Kini telah banyak pers mahasiswa yang memiliki media online. Internet sebagai sarana media informasi dan komunikasi memiliki dua kelebihan yaitu kecepatan dan daya jangkau. Faktanya, kebanyakan pers mahasiswa ini hanya memaksimalkan daya jangkaunya saja. Sisi kecepatan kurang terjamah karena penggunaan website-nya sendiri cenderung hanya untuk publikasi materi media cetaknya Ikhtiar ini tidak salah namun akan lebih baik lagi bila para aktivis mahasiswa dapat memanfaatkan faktor kecepatan ini sebagai nilai tambah website-nya. Dengan banyaknya manfaat yang ditawarkan oleh dunia maya, sudah selayaknya para pegiat pers mahasiswa memaksimalkan media yang satu ini untuk lebih merangkul komunitasnya, di lain sisi sebagai ladang pembelajaran menulis bagi para anggotanya.
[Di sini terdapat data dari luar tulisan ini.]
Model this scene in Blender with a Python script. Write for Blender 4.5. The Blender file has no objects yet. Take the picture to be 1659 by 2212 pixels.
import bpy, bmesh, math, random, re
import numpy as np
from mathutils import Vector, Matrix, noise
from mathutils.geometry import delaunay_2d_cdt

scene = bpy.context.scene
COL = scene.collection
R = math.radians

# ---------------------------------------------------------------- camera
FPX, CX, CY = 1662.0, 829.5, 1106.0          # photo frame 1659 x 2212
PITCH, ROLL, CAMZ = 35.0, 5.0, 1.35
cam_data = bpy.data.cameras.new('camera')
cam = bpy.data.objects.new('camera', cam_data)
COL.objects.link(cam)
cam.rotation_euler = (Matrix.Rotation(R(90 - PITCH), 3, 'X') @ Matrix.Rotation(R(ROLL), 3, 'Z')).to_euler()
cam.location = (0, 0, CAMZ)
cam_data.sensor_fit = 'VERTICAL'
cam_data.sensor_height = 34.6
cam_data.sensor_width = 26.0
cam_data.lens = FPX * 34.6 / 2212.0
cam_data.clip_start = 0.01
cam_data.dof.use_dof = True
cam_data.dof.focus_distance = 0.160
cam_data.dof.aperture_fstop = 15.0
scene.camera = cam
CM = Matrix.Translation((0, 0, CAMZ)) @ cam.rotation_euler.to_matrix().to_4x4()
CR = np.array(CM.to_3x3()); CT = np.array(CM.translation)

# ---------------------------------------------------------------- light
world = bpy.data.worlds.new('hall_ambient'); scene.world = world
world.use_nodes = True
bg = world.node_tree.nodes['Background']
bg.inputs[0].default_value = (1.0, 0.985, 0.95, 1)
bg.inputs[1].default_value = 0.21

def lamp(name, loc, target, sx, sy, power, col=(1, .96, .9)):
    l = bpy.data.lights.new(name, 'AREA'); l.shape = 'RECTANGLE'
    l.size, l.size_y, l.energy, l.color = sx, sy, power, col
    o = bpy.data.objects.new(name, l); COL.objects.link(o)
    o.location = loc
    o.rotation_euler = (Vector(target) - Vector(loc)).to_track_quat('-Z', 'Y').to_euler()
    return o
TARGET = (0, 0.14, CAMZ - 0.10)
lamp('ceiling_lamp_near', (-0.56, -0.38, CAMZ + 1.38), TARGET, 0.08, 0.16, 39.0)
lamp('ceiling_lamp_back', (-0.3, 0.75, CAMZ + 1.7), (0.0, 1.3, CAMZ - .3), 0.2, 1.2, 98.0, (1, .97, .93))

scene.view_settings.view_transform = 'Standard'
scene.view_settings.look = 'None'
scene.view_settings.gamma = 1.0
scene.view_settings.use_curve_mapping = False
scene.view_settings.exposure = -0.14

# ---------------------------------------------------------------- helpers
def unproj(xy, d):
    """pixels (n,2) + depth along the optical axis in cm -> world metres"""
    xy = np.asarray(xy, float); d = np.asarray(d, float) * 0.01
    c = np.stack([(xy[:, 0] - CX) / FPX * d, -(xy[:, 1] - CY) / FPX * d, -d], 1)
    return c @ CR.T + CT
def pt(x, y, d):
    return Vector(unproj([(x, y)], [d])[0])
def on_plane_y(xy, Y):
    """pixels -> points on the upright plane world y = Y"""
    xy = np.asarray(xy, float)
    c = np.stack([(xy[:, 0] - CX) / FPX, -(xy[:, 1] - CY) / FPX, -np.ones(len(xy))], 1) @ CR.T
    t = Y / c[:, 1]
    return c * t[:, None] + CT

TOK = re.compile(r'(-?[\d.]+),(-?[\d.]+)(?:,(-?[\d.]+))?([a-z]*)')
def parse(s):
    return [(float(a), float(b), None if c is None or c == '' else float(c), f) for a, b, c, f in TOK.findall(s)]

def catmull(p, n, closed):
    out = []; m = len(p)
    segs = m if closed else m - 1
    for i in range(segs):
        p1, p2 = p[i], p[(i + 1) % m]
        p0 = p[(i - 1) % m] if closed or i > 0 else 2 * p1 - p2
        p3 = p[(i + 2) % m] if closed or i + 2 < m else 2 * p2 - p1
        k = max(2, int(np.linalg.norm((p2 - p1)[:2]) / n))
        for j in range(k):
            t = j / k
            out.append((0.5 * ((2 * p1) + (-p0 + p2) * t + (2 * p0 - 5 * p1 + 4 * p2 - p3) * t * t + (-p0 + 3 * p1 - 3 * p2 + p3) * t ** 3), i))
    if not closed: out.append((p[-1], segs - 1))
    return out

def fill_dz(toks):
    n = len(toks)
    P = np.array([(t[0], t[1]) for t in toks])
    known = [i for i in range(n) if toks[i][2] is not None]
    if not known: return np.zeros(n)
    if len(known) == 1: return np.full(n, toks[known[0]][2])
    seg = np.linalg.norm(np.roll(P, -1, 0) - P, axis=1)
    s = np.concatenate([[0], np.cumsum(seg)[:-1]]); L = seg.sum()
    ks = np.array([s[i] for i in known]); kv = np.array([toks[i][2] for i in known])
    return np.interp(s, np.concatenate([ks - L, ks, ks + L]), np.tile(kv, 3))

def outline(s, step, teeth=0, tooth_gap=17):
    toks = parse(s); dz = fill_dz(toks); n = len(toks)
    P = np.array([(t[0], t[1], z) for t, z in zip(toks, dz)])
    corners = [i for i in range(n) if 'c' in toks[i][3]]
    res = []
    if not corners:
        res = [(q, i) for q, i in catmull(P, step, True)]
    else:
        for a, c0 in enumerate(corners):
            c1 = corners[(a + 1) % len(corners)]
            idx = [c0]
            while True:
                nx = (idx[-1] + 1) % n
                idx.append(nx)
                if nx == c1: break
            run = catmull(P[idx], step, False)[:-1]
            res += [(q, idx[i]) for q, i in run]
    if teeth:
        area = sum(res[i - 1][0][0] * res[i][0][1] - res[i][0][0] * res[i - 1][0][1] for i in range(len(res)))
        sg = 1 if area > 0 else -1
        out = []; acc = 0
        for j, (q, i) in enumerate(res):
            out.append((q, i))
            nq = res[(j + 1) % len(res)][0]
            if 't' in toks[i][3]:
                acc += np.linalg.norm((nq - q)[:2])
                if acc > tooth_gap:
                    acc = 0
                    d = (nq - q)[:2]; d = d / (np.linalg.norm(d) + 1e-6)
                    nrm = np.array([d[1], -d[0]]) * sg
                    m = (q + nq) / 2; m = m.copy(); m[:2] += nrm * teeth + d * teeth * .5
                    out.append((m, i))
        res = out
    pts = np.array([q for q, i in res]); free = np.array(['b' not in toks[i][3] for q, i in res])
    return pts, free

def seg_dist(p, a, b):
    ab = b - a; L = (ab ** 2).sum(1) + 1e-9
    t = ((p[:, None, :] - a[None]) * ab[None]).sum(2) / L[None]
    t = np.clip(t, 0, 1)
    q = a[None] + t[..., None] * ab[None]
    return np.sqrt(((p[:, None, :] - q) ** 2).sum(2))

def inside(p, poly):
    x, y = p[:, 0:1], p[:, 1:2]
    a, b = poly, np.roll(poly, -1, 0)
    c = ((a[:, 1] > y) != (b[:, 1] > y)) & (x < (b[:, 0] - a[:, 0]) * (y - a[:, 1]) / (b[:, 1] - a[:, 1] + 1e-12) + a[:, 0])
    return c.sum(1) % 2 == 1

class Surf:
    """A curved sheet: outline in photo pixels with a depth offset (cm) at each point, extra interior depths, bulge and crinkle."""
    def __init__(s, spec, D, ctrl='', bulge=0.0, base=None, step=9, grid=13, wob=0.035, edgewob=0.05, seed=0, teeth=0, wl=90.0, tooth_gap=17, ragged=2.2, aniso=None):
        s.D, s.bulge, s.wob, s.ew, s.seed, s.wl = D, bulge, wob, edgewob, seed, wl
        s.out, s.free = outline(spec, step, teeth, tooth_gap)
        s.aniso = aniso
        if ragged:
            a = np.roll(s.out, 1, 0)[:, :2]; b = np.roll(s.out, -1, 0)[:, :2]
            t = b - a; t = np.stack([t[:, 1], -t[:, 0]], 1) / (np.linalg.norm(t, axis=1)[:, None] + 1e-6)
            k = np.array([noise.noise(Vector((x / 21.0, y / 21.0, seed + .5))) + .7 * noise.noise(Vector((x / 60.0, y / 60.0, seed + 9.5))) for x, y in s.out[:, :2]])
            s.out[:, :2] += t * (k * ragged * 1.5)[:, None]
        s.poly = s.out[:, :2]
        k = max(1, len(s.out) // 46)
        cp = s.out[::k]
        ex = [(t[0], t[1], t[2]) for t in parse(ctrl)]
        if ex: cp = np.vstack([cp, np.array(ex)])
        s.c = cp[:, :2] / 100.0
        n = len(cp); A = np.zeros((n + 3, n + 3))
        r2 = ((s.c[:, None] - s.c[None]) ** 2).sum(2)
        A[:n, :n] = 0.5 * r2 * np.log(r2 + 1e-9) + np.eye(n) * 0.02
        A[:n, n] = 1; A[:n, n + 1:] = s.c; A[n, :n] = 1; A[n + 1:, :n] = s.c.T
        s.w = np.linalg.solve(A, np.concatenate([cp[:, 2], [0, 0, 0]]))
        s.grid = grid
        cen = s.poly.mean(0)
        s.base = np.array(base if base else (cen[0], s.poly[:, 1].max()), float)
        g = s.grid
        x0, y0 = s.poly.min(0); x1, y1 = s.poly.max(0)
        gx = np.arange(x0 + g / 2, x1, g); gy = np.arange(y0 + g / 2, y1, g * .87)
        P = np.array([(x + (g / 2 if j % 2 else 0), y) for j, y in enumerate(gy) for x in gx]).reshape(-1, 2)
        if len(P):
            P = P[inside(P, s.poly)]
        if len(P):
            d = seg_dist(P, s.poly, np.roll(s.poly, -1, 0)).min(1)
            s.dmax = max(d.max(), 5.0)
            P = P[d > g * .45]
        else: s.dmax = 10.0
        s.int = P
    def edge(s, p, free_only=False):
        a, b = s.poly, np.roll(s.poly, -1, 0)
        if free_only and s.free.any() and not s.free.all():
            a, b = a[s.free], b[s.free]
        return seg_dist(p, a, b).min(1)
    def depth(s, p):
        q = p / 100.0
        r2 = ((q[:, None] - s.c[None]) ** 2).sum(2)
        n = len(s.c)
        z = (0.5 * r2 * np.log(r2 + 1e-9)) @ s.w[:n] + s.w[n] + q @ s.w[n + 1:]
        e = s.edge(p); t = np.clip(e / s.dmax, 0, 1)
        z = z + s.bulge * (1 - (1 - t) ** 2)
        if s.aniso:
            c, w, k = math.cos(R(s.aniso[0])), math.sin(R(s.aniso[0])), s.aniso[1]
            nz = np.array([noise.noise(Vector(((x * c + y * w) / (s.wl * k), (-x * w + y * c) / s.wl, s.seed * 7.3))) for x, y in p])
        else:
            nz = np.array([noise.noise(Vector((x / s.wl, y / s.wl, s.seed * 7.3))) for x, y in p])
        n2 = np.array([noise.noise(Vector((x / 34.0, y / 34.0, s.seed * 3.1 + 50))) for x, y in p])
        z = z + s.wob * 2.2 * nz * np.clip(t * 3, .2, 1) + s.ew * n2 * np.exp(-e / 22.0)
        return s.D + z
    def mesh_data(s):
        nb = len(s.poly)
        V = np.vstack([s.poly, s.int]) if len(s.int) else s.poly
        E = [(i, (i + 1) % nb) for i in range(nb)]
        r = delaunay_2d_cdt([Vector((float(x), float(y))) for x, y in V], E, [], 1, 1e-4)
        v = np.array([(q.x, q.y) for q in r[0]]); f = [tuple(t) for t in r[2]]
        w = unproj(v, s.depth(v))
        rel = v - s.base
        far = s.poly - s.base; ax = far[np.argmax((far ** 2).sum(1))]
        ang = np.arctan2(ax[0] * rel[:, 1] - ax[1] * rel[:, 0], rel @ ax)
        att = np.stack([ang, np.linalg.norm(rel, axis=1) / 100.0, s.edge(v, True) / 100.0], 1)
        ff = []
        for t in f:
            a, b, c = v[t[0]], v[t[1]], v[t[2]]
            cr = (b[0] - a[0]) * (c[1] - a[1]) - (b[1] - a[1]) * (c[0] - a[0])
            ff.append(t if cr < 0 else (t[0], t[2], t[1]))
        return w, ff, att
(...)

Tidak bisa dinafikan bahwa segmen pers mahasiswa saat ini memang lebih lokal. Hal ini tidak perlu disesali. Hemat saya, jadikanlah itu sebagai sebuah kekuatan, bukannya keterbatasan. Akan lebih elegan bagi pers mahasiswa sekarang jika eksistensi dan manfaatnya dapat dirasakan oleh civitas akademikanya dahulu. Sejalan dengan hal itu pers mahasiswa kini dituntut untuk merekonstruksi jati dirinya kembali. Lupakanlah sejenak romantisme kejayaan di masa lalu dengan segala ideologi yang menyertainya. Lagu-lagu reorientasi dan reposisi jelas masih bernas untuk digemakan. Ide menjadi media komunitas dapat menjadi angin segar bagi perjalanan pers mahasiswa. Bermula dari kampus, eksistensi persma harus mulai dikembangkan. Bukan suatu hal yang mustahil, masa keemasan pers mahasiswa akan dapat diraih kembali.